— start of MATERIAL —

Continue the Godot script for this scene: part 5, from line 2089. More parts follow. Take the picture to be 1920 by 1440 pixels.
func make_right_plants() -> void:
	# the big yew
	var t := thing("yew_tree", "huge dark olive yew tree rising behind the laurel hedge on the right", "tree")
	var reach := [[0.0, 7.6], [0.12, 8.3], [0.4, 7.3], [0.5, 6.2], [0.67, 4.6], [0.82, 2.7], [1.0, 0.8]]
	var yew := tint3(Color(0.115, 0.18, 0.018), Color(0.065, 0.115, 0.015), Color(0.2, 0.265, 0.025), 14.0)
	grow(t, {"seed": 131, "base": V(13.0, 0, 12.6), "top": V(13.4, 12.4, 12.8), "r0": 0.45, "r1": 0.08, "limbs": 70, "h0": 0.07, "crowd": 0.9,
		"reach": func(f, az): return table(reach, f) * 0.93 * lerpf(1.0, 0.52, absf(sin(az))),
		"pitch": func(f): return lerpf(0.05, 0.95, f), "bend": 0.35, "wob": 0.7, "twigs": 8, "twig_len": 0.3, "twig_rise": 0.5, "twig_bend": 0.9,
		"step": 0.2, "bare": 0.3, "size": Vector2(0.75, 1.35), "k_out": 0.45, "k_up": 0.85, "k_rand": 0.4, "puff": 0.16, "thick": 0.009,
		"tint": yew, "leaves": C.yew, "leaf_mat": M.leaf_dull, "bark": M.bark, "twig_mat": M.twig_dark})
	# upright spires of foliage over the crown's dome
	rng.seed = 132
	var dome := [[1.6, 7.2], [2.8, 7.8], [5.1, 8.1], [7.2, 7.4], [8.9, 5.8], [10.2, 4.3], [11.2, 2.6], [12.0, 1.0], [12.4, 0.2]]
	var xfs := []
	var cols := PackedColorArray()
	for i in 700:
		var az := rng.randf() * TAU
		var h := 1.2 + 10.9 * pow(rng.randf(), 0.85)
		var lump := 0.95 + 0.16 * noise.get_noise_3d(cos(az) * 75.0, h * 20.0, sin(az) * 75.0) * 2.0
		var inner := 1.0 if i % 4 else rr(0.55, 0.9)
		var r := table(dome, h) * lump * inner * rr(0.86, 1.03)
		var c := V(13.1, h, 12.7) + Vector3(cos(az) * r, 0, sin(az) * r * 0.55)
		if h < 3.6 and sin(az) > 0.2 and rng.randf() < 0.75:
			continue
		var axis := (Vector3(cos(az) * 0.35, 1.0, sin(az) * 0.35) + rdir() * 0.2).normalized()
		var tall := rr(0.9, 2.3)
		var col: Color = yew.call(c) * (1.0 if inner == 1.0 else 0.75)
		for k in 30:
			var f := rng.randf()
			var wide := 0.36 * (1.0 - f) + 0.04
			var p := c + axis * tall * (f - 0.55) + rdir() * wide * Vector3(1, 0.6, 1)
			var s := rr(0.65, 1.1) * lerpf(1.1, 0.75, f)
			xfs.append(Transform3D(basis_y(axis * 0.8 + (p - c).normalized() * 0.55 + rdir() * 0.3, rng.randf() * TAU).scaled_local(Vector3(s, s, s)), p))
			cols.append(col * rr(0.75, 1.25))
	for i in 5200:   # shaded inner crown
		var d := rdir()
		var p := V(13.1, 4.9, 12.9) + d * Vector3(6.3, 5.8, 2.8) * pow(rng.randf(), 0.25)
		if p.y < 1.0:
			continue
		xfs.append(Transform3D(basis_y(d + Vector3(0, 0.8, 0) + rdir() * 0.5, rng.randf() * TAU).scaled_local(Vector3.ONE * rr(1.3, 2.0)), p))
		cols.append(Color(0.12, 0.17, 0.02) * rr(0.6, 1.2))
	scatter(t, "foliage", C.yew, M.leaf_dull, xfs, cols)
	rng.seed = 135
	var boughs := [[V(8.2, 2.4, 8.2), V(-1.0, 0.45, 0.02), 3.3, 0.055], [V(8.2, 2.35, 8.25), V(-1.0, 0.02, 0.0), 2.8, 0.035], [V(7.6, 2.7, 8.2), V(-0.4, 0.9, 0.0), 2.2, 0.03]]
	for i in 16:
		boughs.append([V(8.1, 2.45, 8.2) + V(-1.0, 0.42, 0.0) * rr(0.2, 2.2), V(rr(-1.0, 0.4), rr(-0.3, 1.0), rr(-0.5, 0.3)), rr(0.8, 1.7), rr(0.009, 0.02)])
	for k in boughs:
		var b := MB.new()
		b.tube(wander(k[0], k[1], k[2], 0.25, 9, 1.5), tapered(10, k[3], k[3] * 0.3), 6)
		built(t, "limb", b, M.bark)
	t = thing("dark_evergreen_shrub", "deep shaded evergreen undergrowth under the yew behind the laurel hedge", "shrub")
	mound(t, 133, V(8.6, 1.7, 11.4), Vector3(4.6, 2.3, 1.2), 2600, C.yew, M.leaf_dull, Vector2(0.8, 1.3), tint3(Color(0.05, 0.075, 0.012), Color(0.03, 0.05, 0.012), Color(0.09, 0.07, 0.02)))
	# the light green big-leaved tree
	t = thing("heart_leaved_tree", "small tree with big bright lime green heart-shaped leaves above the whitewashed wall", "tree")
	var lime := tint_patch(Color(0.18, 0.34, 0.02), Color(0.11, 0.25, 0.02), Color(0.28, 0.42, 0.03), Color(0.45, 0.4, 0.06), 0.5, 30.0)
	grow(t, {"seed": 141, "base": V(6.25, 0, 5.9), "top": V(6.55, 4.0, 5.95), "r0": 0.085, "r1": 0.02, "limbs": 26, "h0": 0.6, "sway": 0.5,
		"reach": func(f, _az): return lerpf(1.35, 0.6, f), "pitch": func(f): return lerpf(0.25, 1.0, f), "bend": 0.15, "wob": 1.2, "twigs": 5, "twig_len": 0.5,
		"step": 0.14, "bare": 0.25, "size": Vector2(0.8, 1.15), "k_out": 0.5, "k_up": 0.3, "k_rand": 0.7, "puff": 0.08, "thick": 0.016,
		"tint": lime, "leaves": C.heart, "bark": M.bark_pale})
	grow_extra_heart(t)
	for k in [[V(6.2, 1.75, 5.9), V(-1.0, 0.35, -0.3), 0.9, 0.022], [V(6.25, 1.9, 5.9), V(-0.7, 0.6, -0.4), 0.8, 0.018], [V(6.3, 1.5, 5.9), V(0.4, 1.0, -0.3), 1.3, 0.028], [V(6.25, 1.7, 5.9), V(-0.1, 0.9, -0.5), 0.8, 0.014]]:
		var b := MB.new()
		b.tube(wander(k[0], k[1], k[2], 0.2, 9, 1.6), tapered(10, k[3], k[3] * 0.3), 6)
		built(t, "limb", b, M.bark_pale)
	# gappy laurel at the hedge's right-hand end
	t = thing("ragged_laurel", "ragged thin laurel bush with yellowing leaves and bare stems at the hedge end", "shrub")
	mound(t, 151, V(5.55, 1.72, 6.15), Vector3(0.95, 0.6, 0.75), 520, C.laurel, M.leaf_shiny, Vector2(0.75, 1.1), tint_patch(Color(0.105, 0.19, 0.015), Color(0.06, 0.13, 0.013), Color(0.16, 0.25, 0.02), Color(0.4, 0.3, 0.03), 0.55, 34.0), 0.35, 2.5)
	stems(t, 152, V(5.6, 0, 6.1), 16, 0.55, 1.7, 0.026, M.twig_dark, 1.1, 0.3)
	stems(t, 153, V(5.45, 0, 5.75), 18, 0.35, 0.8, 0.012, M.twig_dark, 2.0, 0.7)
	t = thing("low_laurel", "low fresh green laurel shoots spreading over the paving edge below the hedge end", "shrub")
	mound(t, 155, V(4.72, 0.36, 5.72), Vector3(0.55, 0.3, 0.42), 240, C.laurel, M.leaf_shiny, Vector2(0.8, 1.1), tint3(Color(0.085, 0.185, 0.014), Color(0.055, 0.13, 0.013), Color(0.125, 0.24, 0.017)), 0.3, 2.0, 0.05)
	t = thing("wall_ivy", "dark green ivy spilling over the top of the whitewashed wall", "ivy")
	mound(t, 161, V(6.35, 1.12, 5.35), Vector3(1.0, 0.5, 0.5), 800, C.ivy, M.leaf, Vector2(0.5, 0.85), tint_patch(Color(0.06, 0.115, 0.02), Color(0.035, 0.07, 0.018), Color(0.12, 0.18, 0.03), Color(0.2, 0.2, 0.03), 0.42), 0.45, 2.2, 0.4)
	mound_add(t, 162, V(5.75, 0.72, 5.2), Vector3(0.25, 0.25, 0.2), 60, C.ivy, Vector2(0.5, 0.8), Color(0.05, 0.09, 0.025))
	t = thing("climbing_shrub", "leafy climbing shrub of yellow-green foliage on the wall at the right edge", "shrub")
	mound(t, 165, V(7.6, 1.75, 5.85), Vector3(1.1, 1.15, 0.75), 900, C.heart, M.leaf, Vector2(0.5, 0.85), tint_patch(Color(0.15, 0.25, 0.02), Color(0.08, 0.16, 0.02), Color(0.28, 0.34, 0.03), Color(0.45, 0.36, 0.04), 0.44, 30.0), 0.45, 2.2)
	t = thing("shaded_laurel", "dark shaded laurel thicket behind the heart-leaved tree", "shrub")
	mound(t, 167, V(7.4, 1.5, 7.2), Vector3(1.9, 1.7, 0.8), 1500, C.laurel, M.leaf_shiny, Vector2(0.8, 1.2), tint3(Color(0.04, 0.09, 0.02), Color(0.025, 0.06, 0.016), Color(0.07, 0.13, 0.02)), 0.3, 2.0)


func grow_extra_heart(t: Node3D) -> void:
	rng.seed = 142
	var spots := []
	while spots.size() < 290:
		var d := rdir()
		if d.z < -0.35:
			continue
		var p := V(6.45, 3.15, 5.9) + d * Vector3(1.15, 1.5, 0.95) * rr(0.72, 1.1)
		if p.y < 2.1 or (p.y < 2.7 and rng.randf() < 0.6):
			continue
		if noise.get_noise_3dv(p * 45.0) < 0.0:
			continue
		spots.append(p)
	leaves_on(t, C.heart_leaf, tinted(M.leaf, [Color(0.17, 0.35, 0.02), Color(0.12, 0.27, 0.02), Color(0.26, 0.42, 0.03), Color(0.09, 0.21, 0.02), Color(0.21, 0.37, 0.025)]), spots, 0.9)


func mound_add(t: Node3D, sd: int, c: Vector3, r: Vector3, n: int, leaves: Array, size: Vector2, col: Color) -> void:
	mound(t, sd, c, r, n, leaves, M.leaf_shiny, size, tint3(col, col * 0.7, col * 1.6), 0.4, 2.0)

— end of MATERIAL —

- STATED TASK: How many lines in the listing above contain the string "shaded"? Answer with the number only.

- SOLVED EXERCISE: 3